Correctness: The derivation of the algorithm and the techniques used in the paper seem correct and appropriate. The empirical methodology also appears to be correct.
Clarity: I found this paper very clearly written and easy to read. All the model and algorithmic decisions are motivated to solve specific challenges, so even if the reader is unfamiliar with the literature it is easy to understand the derivation of the methodology.
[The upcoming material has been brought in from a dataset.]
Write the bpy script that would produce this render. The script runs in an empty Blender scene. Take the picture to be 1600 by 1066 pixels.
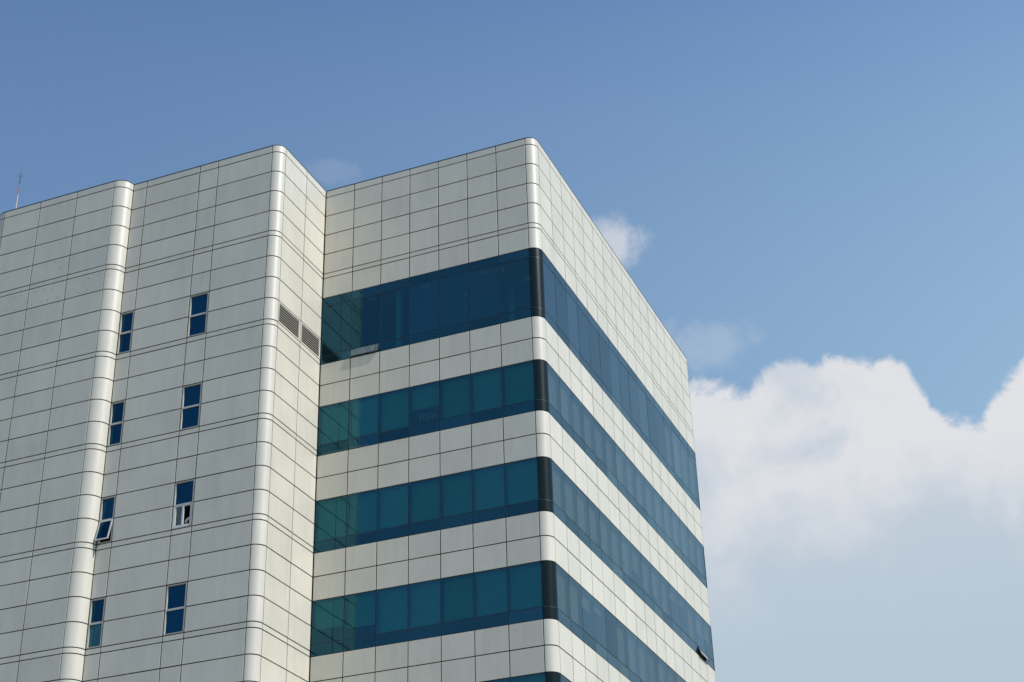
import bpy, math, random
from mathutils import Vector, Matrix, Euler
random.seed(7)
S = bpy.context.scene
col = S.collection
R = math.radians
ZR = 38.72                                   # roof height above the ground

# ------------------------------------------------------------------ camera
cd = bpy.data.cameras.new('camera'); cam = bpy.data.objects.new('camera', cd); col.objects.link(cam)
S.camera = cam
cd.sensor_width = 36.0; cd.lens = 2523.1 / 1600 * 36.0
cd.clip_start = .1; cd.clip_end = 20000
yaw, pitch, roll = -0.377, 0.5081, -0.0313
cy_, sy_, cp_, sp_ = math.cos(yaw), math.sin(yaw), math.cos(pitch), math.sin(pitch)
fwd = Vector((sy_ * cp_, cy_ * cp_, sp_)); rgt = Vector((cy_, -sy_, 0)); up_ = rgt.cross(fwd)
r2 = math.cos(roll) * rgt + math.sin(roll) * up_; u2 = -math.sin(roll) * rgt + math.cos(roll) * up_
m = Matrix((r2, u2, -fwd)).transposed().to_4x4(); m.translation = Vector((17.9516, -47.3273, ZR - 37.1189))
cam.matrix_world = m

# ------------------------------------------------------------------ light
SUN = Vector((0.70, -0.10, 0.707)).normalized()
sl = bpy.data.lights.new('sun', 'SUN'); sun = bpy.data.objects.new('sun', sl); col.objects.link(sun)
sl.energy = 4.2; sl.angle = R(.53); sl.color = (1.0, .96, .90)
sun.rotation_euler = SUN.to_track_quat('Z', 'Y').to_euler()
S.view_settings.view_transform = 'Standard'; S.view_settings.look = 'None'
S.view_settings.exposure = 0; S.view_settings.gamma = 1; S.view_settings.use_curve_mapping = False
S.cycles.max_bounces = 10; S.cycles.diffuse_bounces = 4; S.cycles.glossy_bounces = 5
S.cycles.transparent_max_bounces = 16; S.cycles.transmission_bounces = 6
S.cycles.sample_clamp_indirect = 20.0; S.cycles.blur_glossy = 1.0
S.cycles.use_denoising = True

# ------------------------------------------------------------------ node helper
class NG:
    def __init__(s, tree): s.t = tree; s.n = tree.nodes; s.l = tree.links
    def new(s, ty, **kw):
        o = s.n.new(ty)
        for k, v in kw.items(): setattr(o, k, v)
        return o
    def put(s, sock, v):
        if isinstance(v, bpy.types.NodeSocket): s.l.new(v, sock)
        elif v is not None: sock.default_value = v
    def M(s, op, a, b=None, c=None, clamp=False):
        o = s.new('ShaderNodeMath', operation=op, use_clamp=clamp)
        s.put(o.inputs[0], a); s.put(o.inputs[1], b)
        if c is not None: s.put(o.inputs[2], c)
        return o.outputs[0]
    def noise(s, vec, scale, detail=4, rough=.5, dist=0):
        o = s.new('ShaderNodeTexNoise'); s.put(o.inputs['Vector'], vec)
        o.inputs['Scale'].default_value = scale; o.inputs['Detail'].default_value = detail
        o.inputs['Roughness'].default_value = rough; o.inputs['Distortion'].default_value = dist
        return o.outputs['Fac']
    def mix(s, f, a, b, mode='MIX'):
        o = s.new('ShaderNodeMix', data_type='RGBA', blend_type=mode); s.put(o.inputs[0], f)
        s.put(o.inputs[6], a); s.put(o.inputs[7], b); return o.outputs[2]
    def rng(s, v, a, b, c=0., d=1., smooth=True):
        o = s.new('ShaderNodeMapRange', interpolation_type='SMOOTHSTEP' if smooth else 'LINEAR')
        s.put(o.inputs[0], v)
        for i, k in enumerate((a, b, c, d)): o.inputs[i + 1].default_value = k
        return o.outputs[0]

# ------------------------------------------------------------------ sky and clouds (all by direction, infinitely far)
W = bpy.data.worlds.new('World'); S.world = W; W.use_nodes = True
g = NG(W.node_tree); g.n.clear()
TINT = (1.16, 1.46, 1.74, 1)
sky = g.new('ShaderNodeTexSky', sky_type='NISHITA', sun_disc=False)
sky.sun_elevation = math.asin(SUN.z); sky.sun_rotation = math.atan2(SUN.x, SUN.y)
sky.altitude = 30; sky.air_density = 1.0; sky.dust_density = .5; sky.ozone_density = 1.6
tc = g.new('ShaderNodeTexCoord'); D = tc.outputs['Generated']
sep = g.new('ShaderNodeSeparateXYZ'); g.l.new(D, sep.inputs[0])
az = g.M('MULTIPLY', g.M('ARCTAN2', sep.outputs[0], sep.outputs[1]), 57.2958)
el = g.M('MULTIPLY', g.M('ARCSINE', sep.outputs[2]), 57.2958)
n1 = g.noise(D, 9, 6, .62); n2 = g.noise(D, 42, 10, .64, .3); n3 = g.noise(D, 16, 5, .55, .4)
nn = g.M('ADD', g.M('MULTIPLY', g.M('SUBTRACT', n1, .5), .9), g.M('MULTIPLY', g.M('SUBTRACT', n2, .5), 1.7))
def blob(a, e, ra, re, asrc=None):
    x = g.M('DIVIDE', g.M('SUBTRACT', asrc or az, a), ra); y = g.M('DIVIDE', g.M('SUBTRACT', el, e), re)
    return g.M('SUBTRACT', 1.0, g.M('ADD', g.M('MULTIPLY', x, x), g.M('MULTIPLY', y, y)))
F = None
for b in [(-14.5, 22.6, 6.5, 4.7), (-10.6, 24.0, 2.6, 3.9), (-8.9, 24.0, 3.0, 3.7), (-6.9, 24.1, 1.55, 3.25), (-6.1, 23.0, 1.7, 2.6),
          (-4.9, 20.8, 2.8, 4.4), (-.9, 22.6, 3.6, 4.2), (5.5, 20.5, 4.6, 4.4), (13, 13, 6, 5), (-9, 17, 9, 7), (-18, 19, 8, 6), (-30, 16, 10, 7)]:
    v = blob(*b); F = v if F is None else g.M('SMOOTH_MAX', F, v, .12)
dens = g.rng(g.M('ADD', F, g.M('MULTIPLY', nn, .50)), -.05, .22)
# small puff and wisps
def soft(b, amp, lo, hi):
    return g.M('MULTIPLY', g.rng(g.M('ADD', blob(*b), g.M('MULTIPLY', nn, 1.6)), lo, hi), amp)
dens2 = g.M('MAXIMUM', soft((-17.4, 32.4, 2.0, 1.05), .70, -.1, 1.3), soft((-13.9, 28.6, 2.6, 1.1), .22, .0, 1.2))
dens2 = g.M('MAXIMUM', dens2, soft((-28.9, 35.0, 1.6, .6), .09, .0, 1.0))
# the same kind of broken cumulus goes on round the rest of the sky, lower down
gl = g.M('ADD', g.M('MULTIPLY', g.M('SUBTRACT', g.noise(D, 3.2, 8, .58), .5), 5.0), g.M('DIVIDE', g.M('SUBTRACT', 17.0, el), 16.0))
away = g.rng(g.M('ABSOLUTE', g.M('ADD', az, 20.0)), 50, 66)
densg = g.M('MULTIPLY', g.rng(gl, 0.0, .55), g.M('MULTIPLY', away, .85))
dens = g.M('MAXIMUM', g.M('MAXIMUM', dens, dens2), densg)
# air: paler towards the horizon
base = g.mix(1.0, sky.outputs[0], TINT, 'MULTIPLY')
SK = 10.0                                     # 1 / background strength
dp = g.new('ShaderNodeVectorMath', operation='DOT_PRODUCT'); g.l.new(D, dp.inputs[0]); dp.inputs[1].default_value = SUN
base = g.mix(1.0, base, g.rng(dp.outputs['Value'], .0, .32, .86, 1.03, False), 'MULTIPLY')
haze = g.M('MULTIPLY', g.rng(el, 43, 22, 0.05, .97, False), g.rng(dp.outputs['Value'], -.10, .40, .25, 1.0, False))
base = g.mix(haze, base, (.42 * SK, .615 * SK, .73 * SK, 1))
lit = g.rng(g.M('ADD', g.M('MULTIPLY', g.M('SUBTRACT', n3, .5), 3.4), g.M('DIVIDE', g.M('SUBTRACT', el, 24.0), 9.0)), -.6, .5)
ccol = g.mix(lit, (.58 * SK, .64 * SK, .71 * SK, 1), (.80 * SK, .79 * SK, .805 * SK, 1))
ccol = g.mix(g.rng(el, 25.0, 16.5, 0, .86), ccol, (.475 * SK, .575 * SK, .665 * SK, 1))
fin = g.mix(g.M('MULTIPLY', dens, .90), base, ccol)
fin = g.mix(g.rng(el, 21.0, 13, 0, .85), fin, (.455 * SK, .57 * SK, .66 * SK, 1))
fin = g.mix(g.rng(el, 13, 1, 0, .8), fin, (.60 * SK, .63 * SK, .62 * SK, 1))
below = g.rng(el, -1.0, 0.5)
fin = g.mix(below, (.2 * SK, .21 * SK, .22 * SK, 1), fin)
bg = g.new('ShaderNodeBackground'); g.l.new(fin, bg.inputs[0]); bg.inputs[1].default_value = 1 / SK
wo = g.new('ShaderNodeOutputWorld'); g.l.new(bg.outputs[0], wo.inputs[0])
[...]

Relation to Prior Work: The authors provide a clear discussion of other semi-supervised algorithms for graphs, as well as comparison with state-of-the-art methods in the experiments.
Reproducibility: Yes
Additional Feedback: The paper discuss in the abstract that the method can work in the absence of graph data. While this is practically true, it seems that the method does need to have an informative graph since when this is absent, it creates a graph from the observed features using knn. That makes me wonder whether the method will still perform well when there is actually no graph data (for example, if the method is feed with a flat network) or the graph is non-informative (a network that is completely random). Although this work is mainly focused on semi-supervised prediction, I wonder if there is a way to use the generative model for the network to produce inferences about the network itself. For example, it can be interesting to identify corrupted edges, or link prediction.